Lt. Col. Walter Buller (10 December 1886 – 21 May 1938) was a British auction and contract bridge organiser, player and writer, the leading British bridge personality at the start of the 1930s. Buller was from London.

Buller joined the Army Service Corps as a commissioned officer in 1907 and served throughout World War I, first as a Sixth Division captain in France and then as a staff officer in the War Office, where he became lieutenant colonel in 1917. He retired on pay in 1923 and thereafter lived in London.

Buller was one of those responsible for contract bridge being adopted at the Portland Club, after the game and its new scoring system was brought to England by Lord Lascelles and Jimmie Rothschild in 1927. The Portland Club, which regulated the laws of whist since early in the nineteenth century, remains the law-giving body for bridge in Britain, and has taken part in every subsequent revision of the laws of bridge.

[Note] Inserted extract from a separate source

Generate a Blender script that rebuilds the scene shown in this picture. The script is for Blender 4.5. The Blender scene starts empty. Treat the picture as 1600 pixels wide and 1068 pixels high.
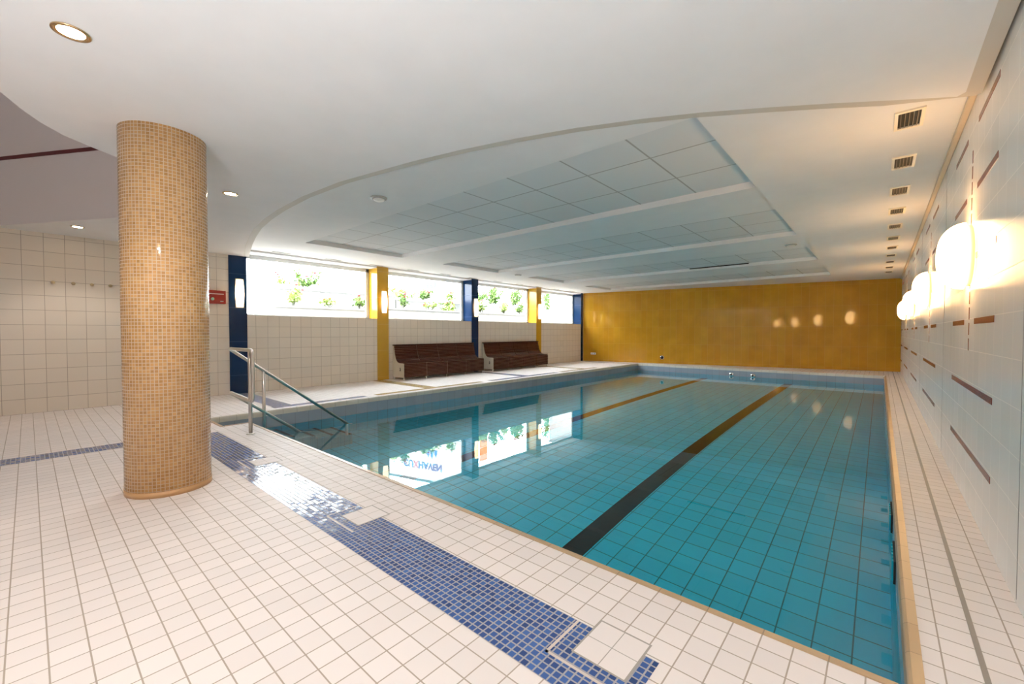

In Buller's bridge career, and his weekly column for the Star, he was a showman whose motto was "Must do something to stir them up!". As such, he was the perfect foil to Ely Culbertson, the great publicist for contract bridge. Buller organised the first Anglo-American match against the Culbertson team in 1930, and captained the English team. This match inaugurated the 'Golden Age' of contract bridge, leading to an extraordinary amount of publicity in the press. Culbertson, a genius as a publicist, created many small incidents for the benefit of the press, and Buller did his best to provide quotable phrases in his interviews and his books.

Buller was the leading proponent of the direct bidding system called British Bridge. It prided itself on having no conventional (artificial) bids. He was a bridge columnist, and wrote several books. Buller won the first English National Pairs in 1932.